August Numbers Show Portugal Adding Jobs Even as Unemployment Ticks Up

For many Portuguese households the latest labour-market snapshot feels like a mixed bag: unemployment nudged up ever so slightly in August even as the overall number of people in work reached its highest level in more than a quarter-century. The new figures, released by the National Statistics Institute (INE), paint a picture of an economy that continues to absorb workers but is starting to lose some of the turbo-charged momentum of early summer.
The post-holiday uptick
A provisional jobless rate of 6.1 % for August means the country added roughly 4 000 unemployed compared with July. Economists attribute the modest rise to the gradual winding down of seasonal contracts in tourism and agriculture once the peak vacation period ends. Last year the same month produced a sharper jump, so the current movement is being read as a normalisation rather than an early warning of trouble ahead. Still, the 0.1-point increase is enough to remind policy-makers that the fight for full employment remains unfinished.

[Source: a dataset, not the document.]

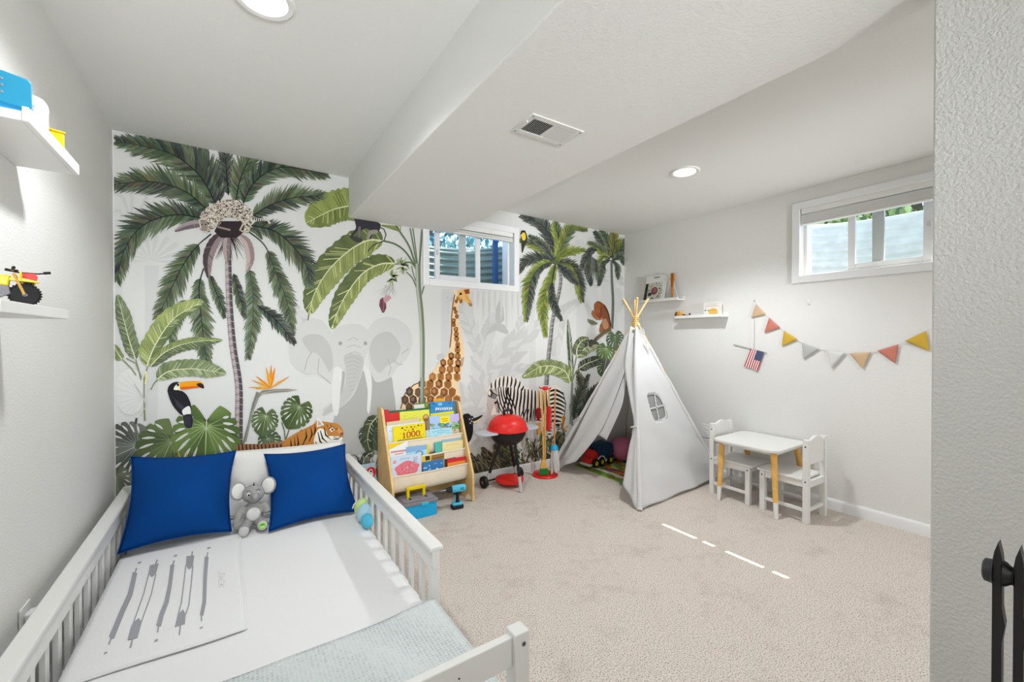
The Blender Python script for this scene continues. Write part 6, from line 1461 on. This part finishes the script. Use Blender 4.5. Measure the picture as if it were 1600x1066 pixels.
# ================================================================== RIGHT WALL: SHELVES, BUNTING, FLAG
def wshelf(lab, y0, y1, z):
    r = thing('wall_shelf', lab, 'shelf', (0, 0, 0)); d = .10
    MB().box(RW-d, RW-.001, y0, y1, z-.010, z).build('board', M_white, r, bevel=.0015); MB().box(RW-d-.010, RW-d, y0, y1, z-.010, z+.016).build('front_lip', M_white, r, bevel=.0015)
    MB().box(RW-.012, RW-.001, y0, y1, z, z+.03).build('back_rail', M_white, r, bevel=.0015); return r
wshelf('short white ledge shelf with a book, higher and nearer the corner', -.755, -.285, 1.650)
wshelf('short white ledge shelf with a toy helicopter, lower of the two', -1.195, -.725, 1.468)
WX = RW-.045
def wallcard(name, lab, cat, quad, X, th, col, draw=None, z0=None):
    q = [on(x, y, 0, X) for x, y in quad]           # TL TR BR BL as measured
    if z0 is not None:
        for i in (2, 3): q[i].z = z0
    r = thing(name, lab, cat, (0, 0, 0)); m_ = MB(); bk_ = [p+Vector((th, 0, 0)) for p in q]
    m_.add(q+bk_, [(0, 1, 2, 3), (7, 6, 5, 4), (0, 4, 5, 1), (1, 5, 6, 2), (2, 6, 7, 3), (3, 7, 4, 0)], c(col)); f = m_.build('cover', M_cov, r, smooth=0)
    ins = [p+Vector((.002, 0, 0)) for p in q]; cc_ = sum(q, Vector())/4
    pg = [cc_+(p-cc_)*.97+Vector((.002, 0, 0)) for p in q]; pg2 = [p+Vector((th-.004, 0, 0)) for p in pg]
    MB().add(pg+pg2, [(0, 1, 2, 3), (7, 6, 5, 4), (0, 4, 5, 1), (1, 5, 6, 2), (2, 6, 7, 3), (3, 7, 4, 0)]).build('pages', M_page, r, smooth=0)
    if draw:
        def mp(u, v, l): p = q[3].lerp(q[2], u).lerp(q[0].lerp(q[1], u), v); return (p.x-l, p.y, p.z)
        pr = Print(mp, .0006, 3e-5); draw(pr); pr.build('cover_print', M_cov, f)
    return r
def D_wreath(p):
    p.poly([(.02, .0), (.16, .0), (.16, .70), (.02, .70)], '#26261f'); p.poly([(.16, 0), (.84, 0), (.84, .72), (.16, .72)], '#c5c6b8')
    random.seed(9)
    for k in range(70): a = R_(0, 2*pi); r = R_(.26, .42); p.ell(.50+.9*r*cos(a), .36+.9*r*sin(a), R_(.012, .03), R_(.01, .025), random.choice(['#4b4f46', '#2f332e', '#7a7f72', '#5d4a44']), 7)
    p.ell(.50, .40, .16, .15, '#7a4548', 16); p.ell(.52, .43, .09, .09, '#9c5f5c', 12); p.ell(.30, .28, .10, .07, '#33352f', 12); p.line([(.40, .90), (.66, .92)], .035, '#6a6a68')
def D_house(p):
    for k in range(8): p.line([(.20+k*.07, .84), (.24+k*.07, .88)], .03, '#b5aaa6')
    for k in range(9): p.line([(.14+k*.08, .70), (.18+k*.08, .74)], .035, '#c9908c')
    p.ell(.55, .34, .24, .20, '#dfa83c', 18); p.poly([(.30, .16), (.80, .16), (.80, .34), (.30, .34)], '#e0b45a'); p.ell(.30, .40, .08, .06, '#8fb070', 10); p.ell(.10, .42, .05, .06, '#7d7d78', 10); p.line([(.26, .14), (.84, .14)], .03, '#8a7a4a')
wallcard('picture_book', 'white picture book with dark spine band leaning on the higher wall shelf', 'book', [(1011, 432), (1043, 428), (1037, 465), (1004, 467)], WX, .012, '#dcdcd8', D_wreath, 1.652)
wallcard('picture_card', 'white card with an orange house drawing on the lower wall shelf', 'card', [(1099, 473), (1127, 471), (1127, 495), (1100, 495)], WX, .010, '#dedcd4', D_house, 1.470)
# wooden ornament with triangular white backing
q = on(1050, 465, 0, WX-.02); og = thing('wooden_ornament', 'tall brown wooden ornament in a white triangular holder on the higher wall shelf', 'ornament', (WX-.02, q.y, 1.651))
YZp = Matrix(((0, 0, 1, 0), (-1, 0, 0, 0), (0, 1, 0, 0), (0, 0, 0, 1)))           # (x -> -y, y -> z)
MB().prism([(-.075, 0), (.060, 0), (.060, .010), (-.004, .19), (-.016, .19)], .012, .020, YZp).build('holder', mat('pale_grey_card', '#b9b6b2', .8), og, bevel=.001)
MB().prism([(-.010, .005), (.006, .005), (.010, .11), (.026, .20), (.024, .262), (-.018, .262), (-.022, .20), (-.008, .11)], 0, .010, YZp).build('wood_figure', mat('toffee_wood', '#b8752c', .5, var=.2, vscale=30), og, bevel=.002)
MB().prism([(-.004, .12), (.002, .12), (.004, .255), (-.002, .255)], -.001, .001, YZp).build('dark_groove', mat('dark_walnut', '#5d3a1c', .6), og, smooth=0)
# toy helicopter
q = on(1060, 494, 0, WX); hc = thing('toy_helicopter', 'small yellow wooden toy helicopter on the lower wall shelf', 'toy helicopter', (WX, q.y, 1.470), rz=-pi/2)
MB().ball(.012, 0, .030, .042, .022, .026, 18).build('body', mat('honey_wood', '#c98f3a', .5), hc)
MB().ball(-.018, 0, .030, .024, .0235, .027, 16).build('nose', mat('dark_walnut', '#7a4a24', .5), hc); MB().ball(-.028, -.006, .034, .014, .017, .014, 12).build('window', mat('pale_wood', '#e3cf9f', .5), hc)
MB().tube([(.045, 0, .026), (.085, 0, .018), (.125, 0, .018)], [.010, .005, .004], 8).build('tail_boom', mat('dark_walnut', '#7a4a24', .5), hc); MB().cbox(.122, 0, .026, .016, .006, .024).build('tail_fin', mat('dark_walnut', '#7a4a24', .5), hc)
MB().tube([(.008, 0, .052), (.008, 0, .068)], .004, 8).build('mast', M_beech, hc); MB().box(-.040, .056, -.006, .006, .066, .070, T(.0, 0, 0) @ RZ(.05)).build('rotor_blade', M_beech, hc, bevel=.001)
for s in (-1, 1): MB().tube([(-.025, s*.014, .004), (.040, s*.014, .004)], .0035, 8).build('skid', M_beech, hc)
# bunting
BX = RW-.010
bg_ = thing('bunting', 'felt pennant bunting strung across the right wall', 'bunting', (0, 0, 0))
bpx = lambda q, X=BX: [on(1150+a/5.161, 450+b/5.161, 0, X) for a, b in q]
S = spl(bpx([(150, 105), (168, 135), (250, 228), (370, 335), (520, 435), (700, 497), (900, 525), (1100, 515), (1320, 455), (1545, 345), (1640, 285)]), 6)
M_str = mat('pale_string', '#c9c8c2', .9)
MB().tube(S, .0016, 5).build('string', M_str, bg_)
for tri, col, nm in (([(165, 132), (242, 213), (122, 240)], '#c9ac8b', 'tan'), ([(268, 240), (357, 320), (229, 362)], '#c47c6c', 'coral'), ([(388, 345), (497, 416), (369, 470)], '#cba745', 'mustard'), ([(533, 442), (670, 495), (543, 575)], '#b4b4b2', 'light grey'), ([(735, 502), (880, 524), (768, 642)], '#d3d3d0', 'white'), ([(918, 530), (1088, 518), (1022, 652)], '#ccb095', 'tan'), ([(1140, 507), (1310, 455), (1286, 608)], '#c47c6c', 'coral'), ([(1362, 428), (1534, 346), (1562, 510)], '#cba63c', 'mustard')):
    P = bpx(tri, BX-.002); cc_ = sum(P, Vector())/3; m_ = MB()
    def tf(u, v): p = P[0].lerp(P[1], u).lerp(P[2], v); return p+Vector((-.006*sin(pi*u)*v*(1-v)*3, 0, 0))
    m_.add([tf(i/6*(1), j/6) for j in range(7) for i in range(7)], [(j*7+i, j*7+i+1, (j+1)*7+i+1, (j+1)*7+i) for j in range(6) for i in range(7-1)])
    o_ = m_.build('pennant', mat('felt_'+nm.replace(' ', '_'), col, .95, bump=.4, bscale=400, spec=.05), bg_, solid=.003); o_['label'] = nm+' felt pennant'
MB().tube(bpx([(770, 645), (870, 530)], BX-.006), .0026, 5).build('pennant_edge', mat('grey_felt', '#bdbdbb', .95), bg_)
p0 = bpx([(150, 105)], RW-.0012)[0]; MB().lathe([(.004, 0), (.006, .004), (.004, .009), (0, .010)], 12, T(p0.x, p0.y, p0.z) @ RY(-pi/2)).build('push_pin', M_grey, bg_)
# little flag on a stick
fl = thing('stick_flag', 'small American stick flag hanging from a cord below the bunting', 'flag', (0, 0, 0))
MB().tube(bpx([(-20, 455), (110, 488), (250, 526)]), .0035, 8).build('stick', mat('grey_stick', '#a9a6a0', .6), fl); MB().tube(bpx([(143, 247), (146, 310), (142, 490)], BX-.002), .0022, 5).build('cord', M_str, fl)
FP = bpx([(120, 490), (226, 517), (175, 670), (66, 634)], BX-.004); fm = MB()
def fpt(u, v, l=0): p = FP[0].lerp(FP[1], u).lerp(FP[3].lerp(FP[2], u), v); return p+Vector((-l-.004*sin(u*6+v*2)*v, 0, 0))
for k in range(13):
    for j in range(8): fm.add([fpt(k/13, j/8), fpt((k+1)/13, j/8), fpt((k+1)/13, (j+1)/8), fpt(k/13, (j+1)/8)], [(0, 1, 2, 3)], c('#b5242c') if k % 2 == 0 else c('#e8e6e2'))
fo = fm.build('cloth', vmat('flag_cloth', .85), fl, smooth=0); cm = MB()
cm.grid(lambda u, v: fpt(.46+.54*u, .50*v, .0012), 4, 6, c('#3b4466'))
for i in range(5):
    for j in range(6):
        p = fpt(.46+.54*(i+.5)/5, .5*(j+.5)/6, .0018); rr = .0016; cm.poly([p+Vector((0, rr*cos(t), rr*sin(t))) for t in [2*pi*k/6 for k in range(6)]], c('#e8e6e2'))
cm.build('star_field', vmat('flag_cloth', .85), fo, smooth=0)
# clear adhesive hook
q = on(1264, 472, 0, RW); hk = thing('wall_hook', 'small clear adhesive hook on the right wall above the bunting', 'hook', (RW-.001, q.y, q.z))
MB().prism(roundrect(.018, .045, .008), 0, .004, MRt).build('pad', mat('clear_plastic', '#dcdcda', .3), hk); MB().tube([(-.004, 0, -.005), (-.012, 0, -.016), (-.018, 0, -.010)], .003, 6).build('prong', mat('clear_plastic', '#dcdcda', .3), hk)

# ================================================================== BLACK RACK AT THE PARTITION
rk = thing('black_rack', 'black metal rack with pointed uprights standing before the partition wall', 'rack', (1.75, -3.088, 0))
def upright(y, name):
    P = [(y-.0062, 0), (y-.0062, .70), (y-.010, .735), (y-.0062, .765), (y-.0062, .850), (y-.0055, .862), (y-.001, .888), (y+.004, .868), (y+.0062, .850), (y+.0062, .0)]
    return MB().prism(P, -.014, .014, Matrix(((0, 0, 1, 0), (1, 0, 0, 0), (0, 1, 0, 0), (0, 0, 0, 1)))).build(name, M_blackm, rk, bevel=.0015)
upright(.0125, 'upright'); upright(-.0135, 'upright')
MB().lathe([(0, .0325), (.016, .032), (.021, .029), (.022, .020), (.024, .018)], 24, T(0, 0, .826) @ RX(-pi/2)).build('end_knob', mat('worn_black_rubber', '#2b2b2d', .5), rk)
MB().lathe([(.024, .006), (.022, .002), (.017, -.003), (.016, -.006), (.019, -.0075)], 24, T(0, 0, .828) @ RX(-pi/2)).build('roller', M_blackm, rk)
MB().lathe([(.020, -.019), (.019, -.03), (.019, -.055)], 24, T(0, 0, .826) @ RX(-pi/2)).build('roller', M_blackm, rk)
MB().box(-.12, .12, -.024, .022, 0, .03).build('foot_bar', M_blackm, rk, bevel=.004)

Record employment cushions the blow
Behind the headline, employment continued to climb. The INE estimates that more than 5.0 M people held a job in August, the largest figure since February 1998. Analysts highlight two drivers: a buttressing of industrial exports despite a slowing euro-area economy, and an acceleration in hiring linked to European recovery funds flowing into construction and green-tech projects. This dynamic kept the active population growing while the stock of inactive residents fell to the lowest level since the statistical series began, underscoring a labour market that stubbornly refuses to cool.

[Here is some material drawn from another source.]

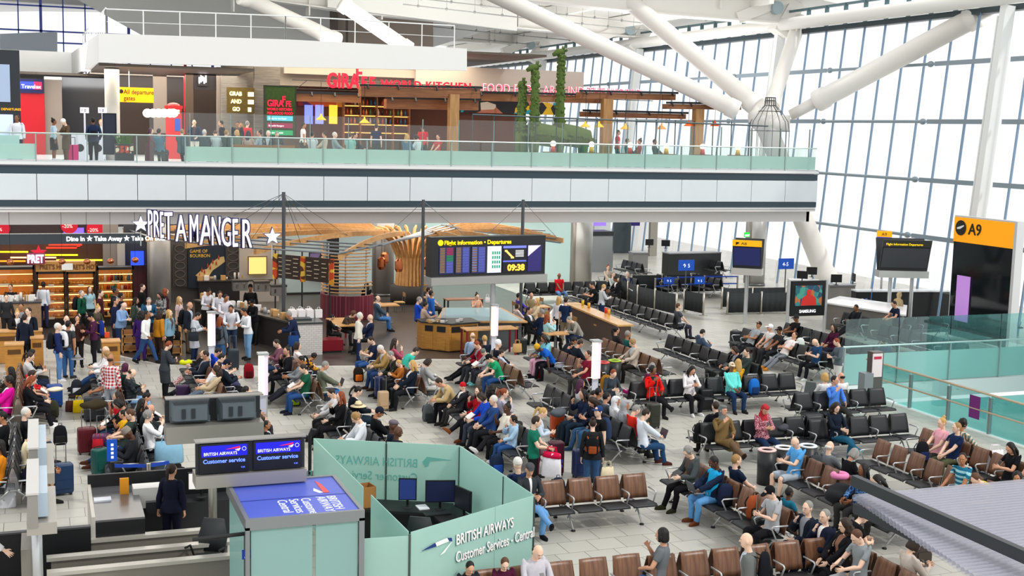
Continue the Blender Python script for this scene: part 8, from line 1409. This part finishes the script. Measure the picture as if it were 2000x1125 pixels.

Youth joblessness finally retreats
Perhaps the most encouraging detail is the drop in the youth unemployment rate to 18.9 %, the best reading in more than 2 years. Government officials credit programmes such as Programa +Talento and Garantia Jovem for steering thousands of graduates into paid internships that eventually translated into open-ended contracts. Even so, the figure is three times the national average, reminding parents and recent graduates alike that Portugal still faces a structural challenge in giving young talent reasons to stay rather than pursue careers abroad.
Slack beneath the surface
The labour-force data contain a less publicised metric that deserves attention: the 10.4 % work-underutilisation rate. This broader gauge, which lumps together part-timers eager for longer hours and discouraged jobseekers temporarily on the sidelines, rose 0.3 points from July. Rising underemployment suggests that while headline unemployment is historically low, not every contract offers the stability or pay workers need in the face of stubbornly high rents and energy bills.

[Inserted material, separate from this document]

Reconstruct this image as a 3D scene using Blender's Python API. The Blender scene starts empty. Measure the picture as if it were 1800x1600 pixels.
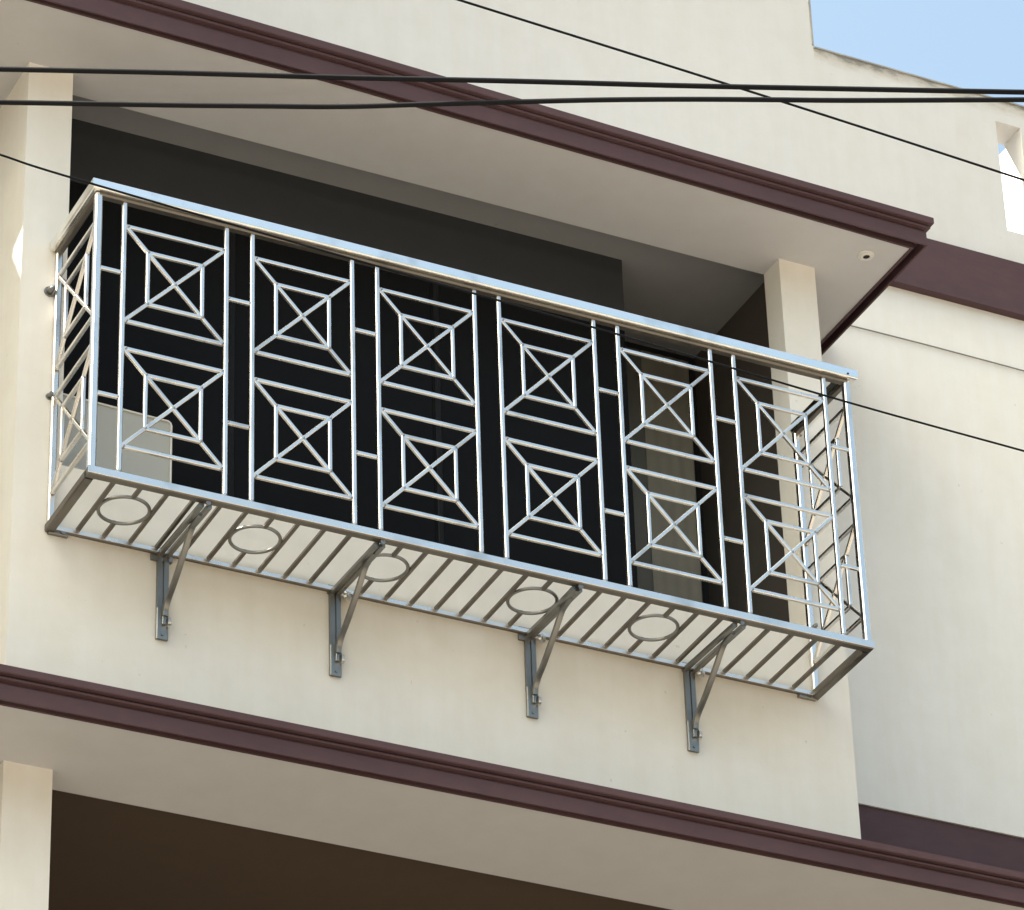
import bpy, bmesh, math, random
from mathutils import Vector, Matrix
random.seed(4)
R = math.radians
scene = bpy.context.scene
S = 1.25                                    # plan units -> metres
def V(x, y, z): return Vector((x*S, y*S, z*S))

# ------------------------------------------------------------------ camera
RM = ((0.89914, -0.43665, -0.02953), (0.21193, 0.49345, -0.84356), (0.38292, 0.75223, 0.53622))
cam_d = bpy.data.cameras.new("camera"); cam = bpy.data.objects.new("camera", cam_d)
scene.collection.objects.link(cam); scene.camera = cam
rt, dn, fw = [Vector(r) for r in RM]
m = Matrix((rt, -dn, -fw)).transposed().to_4x4()
m.translation = V(-3.87202, -10.79615, -7.03707)
cam.matrix_world = m
cam_d.sensor_width = 36.0; cam_d.lens = 7577.52/1800*36
cam_d.shift_x = -0.001059; cam_d.shift_y = 0.000649
cam_d.clip_start = 0.1; cam_d.clip_end = 2000

# ------------------------------------------------------------------ world, sun, exposure
SUN_EL, SUN_AZ = R(52), R(-88)              # azimuth from +Y (into the building) towards +X
sun_dir = Vector((math.cos(SUN_EL)*math.sin(SUN_AZ), math.cos(SUN_EL)*math.cos(SUN_AZ), math.sin(SUN_EL)))
world = bpy.data.worlds.new("World"); scene.world = world; world.use_nodes = True
wn = world.node_tree.nodes; wl = world.node_tree.links
bg = wn["Background"]; sky = wn.new("ShaderNodeTexSky"); sky.sky_type = 'NISHITA'
sky.sun_disc = False; sky.sun_elevation = SUN_EL; sky.sun_rotation = SUN_AZ
sky.air_density = 1.0; sky.dust_density = 7.5; sky.ozone_density = 0.0
tint = wn.new("ShaderNodeMix"); tint.data_type = 'RGBA'; tint.blend_type = 'MULTIPLY'; tint.inputs[0].default_value = 1
tint.inputs[7].default_value = (1.0, 1.085, .965, 1)          # hazier, more cyan air
wl.new(sky.outputs[0], tint.inputs[6]); wl.new(tint.outputs[2], bg.inputs[0]); bg.inputs[1].default_value = 0.125
sd = bpy.data.lights.new("sun", 'SUN'); sd.energy = 5.0; sd.angle = R(0.4); sd.color = (1.0, 0.96, 0.90)
so = bpy.data.objects.new("sun", sd); scene.collection.objects.link(so)
so.rotation_euler = sun_dir.to_track_quat('Z', 'Y').to_euler()
vs = scene.view_settings; vs.view_transform = 'Standard'; vs.look = 'None'; vs.gamma = 1.0
vs.exposure = 1.70
scene.render.engine = 'CYCLES'
scene.cycles.max_bounces = 10; scene.cycles.diffuse_bounces = 6; scene.cycles.glossy_bounces = 6

# ------------------------------------------------------------------ materials
def new_mat(name):
    m = bpy.data.materials.new(name); m.use_nodes = True
    return m, m.node_tree.nodes, m.node_tree.links, m.node_tree.nodes["Principled BSDF"]
def coord(n): return n.new("ShaderNodeTexCoord").outputs['Object']
def noise(n, l, c, scale, detail=6, rough=.6, sx=1, sy=1, sz=1):
    mp = n.new("ShaderNodeMapping"); mp.inputs['Scale'].default_value = (sx, sy, sz); l.new(c, mp.inputs[0])
    t = n.new("ShaderNodeTexNoise"); t.inputs['Scale'].default_value = scale
    t.inputs['Detail'].default_value = detail; t.inputs['Roughness'].default_value = rough
    l.new(mp.outputs[0], t.inputs['Vector']); return t.outputs['Fac']
def ramp(n, l, f, stops):
    r = n.new("ShaderNodeValToRGB"); l.new(f, r.inputs[0]); e = r.color_ramp.elements
    while len(e) < len(stops): e.new(.5)
    for i, (p, c) in enumerate(stops):
        e[i].position = p; e[i].color = c if len(c) == 4 else (*c, 1)
    return r.outputs[0]
def mul(n, l, a, b, fac=1.0):
    x = n.new("ShaderNodeMix"); x.data_type = 'RGBA'; x.blend_type = 'MULTIPLY'; x.inputs[0].default_value = fac
    l.new(a, x.inputs[6]); l.new(b, x.inputs[7]); return x.outputs[2]
def bump(n, l, b, h, strength, dist):
    u = n.new("ShaderNodeBump"); u.inputs['Strength'].default_value = strength; u.inputs['Distance'].default_value = dist
    l.new(h, u.inputs['Height']); l.new(u.outputs[0], b.inputs['Normal'])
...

How Portugal stacks up against Europe
August also saw the euro-area unemployment rate inch up to 6.3 %, meaning Portugal continued to hover just below the bloc average. Forecasts for 2026 from the Bank of Portugal, European Commission and IMF all cluster around 6.3–6.4 %, implying that Lisbon is likely to remain in sync with continental peers. The alignment has an upside: international investors view Portugal as a safe bet within Southern Europe, reinforcing the flow of foreign capital into real estate, tech hubs and renewable energy.
Policy watch: incentives and risks ahead
With growth expected to moderate next year, attention is turning to whether the current arsenal of labour-market incentives will be enough. The government is doubling down on the Contrato-Geração scheme, which rewards firms that hire both a young worker and someone unemployed for more than a year, and on an exceptional measure allowing long-term unemployed to keep part of their benefit when they accept a full-time job. Economists warn, however, that the real test will come when European funds taper off and higher interest rates curb investment appetite. If companies start trimming payrolls, the cushion built in recent quarters could quickly thin.
For now, though, Portugal remains a case study in how a small open economy can generate jobs even as its bigger neighbours falter. Whether August’s small uptick ends up as a blip or the first sign of fatigue will hinge on the autumn hiring season—and on the ability of Lisbon’s policy toolbox to keep the labour engine humming.